Repeat every line of the listing below exactly, minus the pictures.

begin

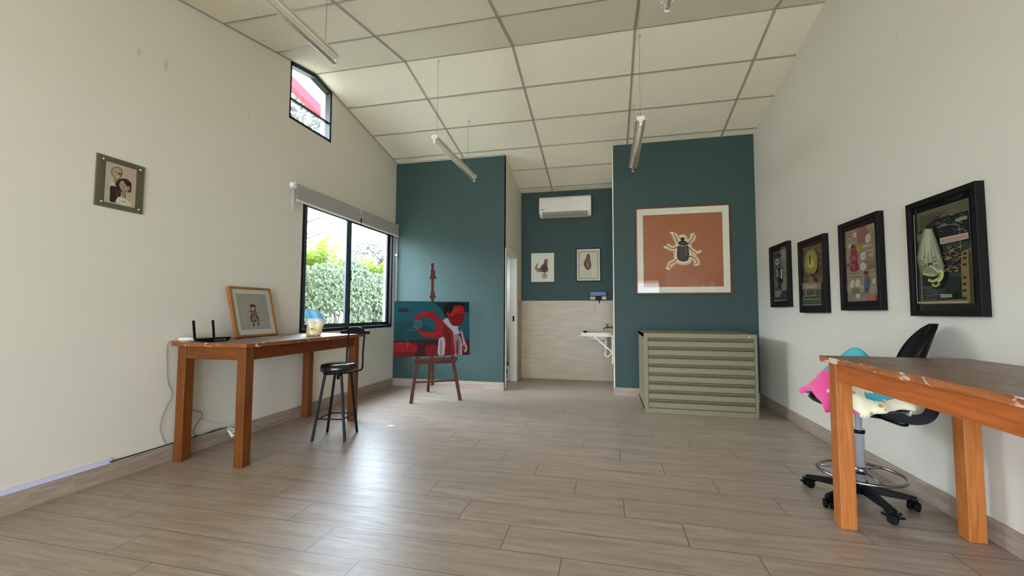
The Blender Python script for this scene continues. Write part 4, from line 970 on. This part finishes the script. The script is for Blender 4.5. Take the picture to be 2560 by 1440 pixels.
# ------------------------------------------------------------------ hanging fluorescent battens
def batten(x, y0, y1, label):
    t = thing('fluorescent_lamp', label, 'lamp', (x, y0, 2.985), 0, 'hanging fluorescent battens'); L = y1-y0
    MB().prism([(-.022, -.008), (.022, -.008), (.030, .006), (.030, .026), (.020, .034), (-.020, .034), (-.030, .026), (-.030, .006)], 1, .012, L-.012).build('housing', M_lampw, t, .001)
    MB().prism([(-.050, .002), (-.046, .002), (-.020, .035), (.020, .035), (.046, .002), (.050, .002), (.022, .040), (-.022, .040)], 1, .018, L-.018).build('reflector', M_lampw, t)
    for y in (0, L-.016):
        m = MB(); m.box((-.036, y, .002), (.036, y+.016, .042)); m.box((-.013, y, -.052), (.013, y+.016, .003)); m.build('end_cap', M_white, t, .003)
    MB().lathe([(.0, .014), (.013, .015), (.013, L-.015), (0, L-.014)], n=20).build('tube', M_tube, t).matrix_basis = Matrix.Translation((0, 0, -.036)) @ Matrix.Rotation(-PI/2, 4, 'X')
    for y in ((.07, L-.27) if y0 > 3 else (.2, L-.12)):
        zc = ceilz(y0+y)-2.995
        m = MB().tube([(0, y, .036), (0, y, zc+.004)], .0018, 6); m.tube(spline([(0, y, zc-.02), (.010, y, zc-.012), (.008, y, zc), (0, y, zc+.003)], 4), .003, 6)
        m.build('suspension_wire', M_copper, t)
batten(-1.93, 1.27, 2.60, 'hanging fluorescent batten near the camera, above the left wall side')
batten(-1.795, 4.06, 5.42, 'hanging fluorescent batten in front of the left teal wall')
batten(.312, 4.09, 5.46, 'hanging fluorescent batten in front of the right teal wall')
batten(.352, 1.22, 2.55, 'hanging fluorescent batten whose end just shows at the top edge')

# ------------------------------------------------------------------ drafting chair
cx, cy = 1.487, 3.035
t = thing('drafting_chair', 'black swivel drafting chair with chrome column behind the right table', 'chair', (cx, cy, 0))
m = MB().lathe([(.0, .055), (.045, .06), (.045, .105), (.034, .13), (.0, .13)], n=24); m.build('hub', M_blackpl, t)
for (ax, ay) in ((1.277, 3.216), (1.255, 2.905), (1.505, 2.775), (1.725, 2.985), (1.60, 3.285)):
    d = Vector((ax-cx, ay-cy, 0)); r = d.length; d.normalize(); pz = Vector((-d.y, d.x, 0)); o3 = Vector((0, 0, 0))
    A0, A1 = o3+d*.02, d*(r+.012)
    def sec(P, w, z0, z1): return [P-pz*w+Vector((0, 0, z0)), P+pz*w+Vector((0, 0, z0)), P+pz*w*.7+Vector((0, 0, z1)), P-pz*w*.7+Vector((0, 0, z1))]
    S = [sec(A0, .030, .070, .115), sec(d*r*.55, .025, .062, .098), sec(A1, .019, .055, .078)]
    m = MB(); vs = [q for s_ in S for q in s_]; fs = [(3, 2, 1, 0), (8, 9, 10, 11)]
    for i in range(2):
        for k in range(4): fs.append((i*4+k, i*4+(k+1) % 4, (i+1)*4+(k+1) % 4, (i+1)*4+k))
    m.add(vs, fs); leg = m.build('base_leg', M_blackpl, t, .004)
    a = math.atan2(d.y, d.x)+.9
    m = MB(); ca, sa = math.cos(a), math.sin(a)
    wc = d*r
    for s_ in (-1, 1):
        c0 = wc+Vector((-sa, ca, 0))*(.016*s_); m.tube([c0-Vector((-sa, ca, 0))*.009+Vector((0, 0, .026)), c0+Vector((-sa, ca, 0))*.009+Vector((0, 0, .026))], .0255, 18)
    hd = [wc+Vector((ca, sa, 0))*(.030*math.cos(b))+Vector((0, 0, .030+.026*math.sin(b))) for b in [PI*k/6 for k in range(7)]]
    for i in range(6): m.beam(hd[i], hd[i+1], .046, .005, (-sa, ca, 0))
    m.build('caster', M_dark, leg)
m = MB().lathe([(.0, .10), (.026, .10), (.026, .418), (.030, .42), (.030, .44), (.018, .441), (.018, .55), (0, .55)], n=24, mi=0)
m.build('gas_column', M_chrome, t)
MB().lathe([(.029, .415), (.031, .418), (.031, .437), (.029, .44)], n=24).build('column_collar', M_blackpl, t)
m = MB(); m.tube([(.214*math.cos(a), .214*math.sin(a), .178) for a in [2*PI*k/48 for k in range(48)]], .0095, 10, closed=True)
for k in range(3):
    a = .6+2*PI*k/3; m.tube([(.03*math.cos(a), .03*math.sin(a), .195), (.212*math.cos(a), .212*math.sin(a), .178)], .006, 8)
m.lathe([(.034, .175), (.034, .215)], n=20); m.build('foot_ring', M_steel, t)
def cushion(rx, ry, z0, z1, n=40, e=.7, lift=0.):
    m = MB(); prof = [(0, z0), (.75, z0), (.93, z0+.012), (1., (z0+z1)/2), (.95, z1-.010), (.75, z1), (0, z1+.002)]
    vs = []; fs = []
    for (r, z) in prof:
        for k in range(n):
            a = 2*PI*k/n; x = r*rx*math.copysign(abs(math.cos(a))**e, math.cos(a)); y = r*ry*math.copysign(abs(math.sin(a))**e, math.sin(a))
            vs.append((x, y, z+lift*(x/rx)**2))
    for i in range(len(prof)-1):
        for k in range(n): fs.append((i*n+k, i*n+(k+1) % n, (i+1)*n+(k+1) % n, (i+1)*n+k))
    m.add(vs, fs, 0, True); return m
cushion(.235, .225, .575, .635).build('seat', M_vinyl, t)
m = MB(); m.box((-.09, -.07, .545), (.10, .07, .577)); m.box((.02, -.11, .535), (.07, -.04, .560)); m.build('seat_mechanism', M_blackpl, t, .004)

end

Solved exercise =
The Blender Python script for this scene continues. Write part 4, from line 970 on. This part finishes the script. The script is for Blender 4.5. Take the picture to be 2560 by 1440 pixels.
# ------------------------------------------------------------------ hanging fluorescent battens
def batten(x, y0, y1, label):
    t = thing('fluorescent_lamp', label, 'lamp', (x, y0, 2.985), 0, 'hanging fluorescent battens'); L = y1-y0
    MB().prism([(-.022, -.008), (.022, -.008), (.030, .006), (.030, .026), (.020, .034), (-.020, .034), (-.030, .026), (-.030, .006)], 1, .012, L-.012).build('housing', M_lampw, t, .001)
    MB().prism([(-.050, .002), (-.046, .002), (-.020, .035), (.020, .035), (.046, .002), (.050, .002), (.022, .040), (-.022, .040)], 1, .018, L-.018).build('reflector', M_lampw, t)
    for y in (0, L-.016):
        m = MB(); m.box((-.036, y, .002), (.036, y+.016, .042)); m.box((-.013, y, -.052), (.013, y+.016, .003)); m.build('end_cap', M_white, t, .003)
    MB().lathe([(.0, .014), (.013, .015), (.013, L-.015), (0, L-.014)], n=20).build('tube', M_tube, t).matrix_basis = Matrix.Translation((0, 0, -.036)) @ Matrix.Rotation(-PI/2, 4, 'X')
    for y in ((.07, L-.27) if y0 > 3 else (.2, L-.12)):
        zc = ceilz(y0+y)-2.995
        m = MB().tube([(0, y, .036), (0, y, zc+.004)], .0018, 6); m.tube(spline([(0, y, zc-.02), (.010, y, zc-.012), (.008, y, zc), (0, y, zc+.003)], 4), .003, 6)
        m.build('suspension_wire', M_copper, t)
batten(-1.93, 1.27, 2.60, 'hanging fluorescent batten near the camera, above the left wall side')
batten(-1.795, 4.06, 5.42, 'hanging fluorescent batten in front of the left teal wall')
batten(.312, 4.09, 5.46, 'hanging fluorescent batten in front of the right teal wall')
batten(.352, 1.22, 2.55, 'hanging fluorescent batten whose end just shows at the top edge')

# ------------------------------------------------------------------ drafting chair
cx, cy = 1.487, 3.035
t = thing('drafting_chair', 'black swivel drafting chair with chrome column behind the right table', 'chair', (cx, cy, 0))
m = MB().lathe([(.0, .055), (.045, .06), (.045, .105), (.034, .13), (.0, .13)], n=24); m.build('hub', M_blackpl, t)
for (ax, ay) in ((1.277, 3.216), (1.255, 2.905), (1.505, 2.775), (1.725, 2.985), (1.60, 3.285)):
    d = Vector((ax-cx, ay-cy, 0)); r = d.length; d.normalize(); pz = Vector((-d.y, d.x, 0)); o3 = Vector((0, 0, 0))
    A0, A1 = o3+d*.02, d*(r+.012)
    def sec(P, w, z0, z1): return [P-pz*w+Vector((0, 0, z0)), P+pz*w+Vector((0, 0, z0)), P+pz*w*.7+Vector((0, 0, z1)), P-pz*w*.7+Vector((0, 0, z1))]
    S = [sec(A0, .030, .070, .115), sec(d*r*.55, .025, .062, .098), sec(A1, .019, .055, .078)]
    m = MB(); vs = [q for s_ in S for q in s_]; fs = [(3, 2, 1, 0), (8, 9, 10, 11)]
    for i in range(2):
        for k in range(4): fs.append((i*4+k, i*4+(k+1) % 4, (i+1)*4+(k+1) % 4, (i+1)*4+k))
    m.add(vs, fs); leg = m.build('base_leg', M_blackpl, t, .004)
    a = math.atan2(d.y, d.x)+.9
    m = MB(); ca, sa = math.cos(a), math.sin(a)
    wc = d*r
    for s_ in (-1, 1):
        c0 = wc+Vector((-sa, ca, 0))*(.016*s_); m.tube([c0-Vector((-sa, ca, 0))*.009+Vector((0, 0, .026)), c0+Vector((-sa, ca, 0))*.009+Vector((0, 0, .026))], .0255, 18)
    hd = [wc+Vector((ca, sa, 0))*(.030*math.cos(b))+Vector((0, 0, .030+.026*math.sin(b))) for b in [PI*k/6 for k in range(7)]]
    for i in range(6): m.beam(hd[i], hd[i+1], .046, .005, (-sa, ca, 0))
    m.build('caster', M_dark, leg)
m = MB().lathe([(.0, .10), (.026, .10), (.026, .418), (.030, .42), (.030, .44), (.018, .441), (.018, .55), (0, .55)], n=24, mi=0)
m.build('gas_column', M_chrome, t)
MB().lathe([(.029, .415), (.031, .418), (.031, .437), (.029, .44)], n=24).build('column_collar', M_blackpl, t)
m = MB(); m.tube([(.214*math.cos(a), .214*math.sin(a), .178) for a in [2*PI*k/48 for k in range(48)]], .0095, 10, closed=True)
for k in range(3):
    a = .6+2*PI*k/3; m.tube([(.03*math.cos(a), .03*math.sin(a), .195), (.212*math.cos(a), .212*math.sin(a), .178)], .006, 8)
m.lathe([(.034, .175), (.034, .215)], n=20); m.build('foot_ring', M_steel, t)
def cushion(rx, ry, z0, z1, n=40, e=.7, lift=0.):
    m = MB(); prof = [(0, z0), (.75, z0), (.93, z0+.012), (1., (z0+z1)/2), (.95, z1-.010), (.75, z1), (0, z1+.002)]
    vs = []; fs = []
    for (r, z) in prof:
        for k in range(n):
            a = 2*PI*k/n; x = r*rx*math.copysign(abs(math.cos(a))**e, math.cos(a)); y = r*ry*math.copysign(abs(math.sin(a))**e, math.sin(a))
            vs.append((x, y, z+lift*(x/rx)**2))
    for i in range(len(prof)-1):
        for k in range(n): fs.append((i*n+k, i*n+(k+1) % n, (i+1)*n+(k+1) % n, (i+1)*n+k))
    m.add(vs, fs, 0, True); return m
cushion(.235, .225, .575, .635).build('seat', M_vinyl, t)
m = MB(); m.box((-.09, -.07, .545), (.10, .07, .577)); m.box((.02, -.11, .535), (.07, -.04, .560)); m.build('seat_mechanism', M_blackpl, t, .004)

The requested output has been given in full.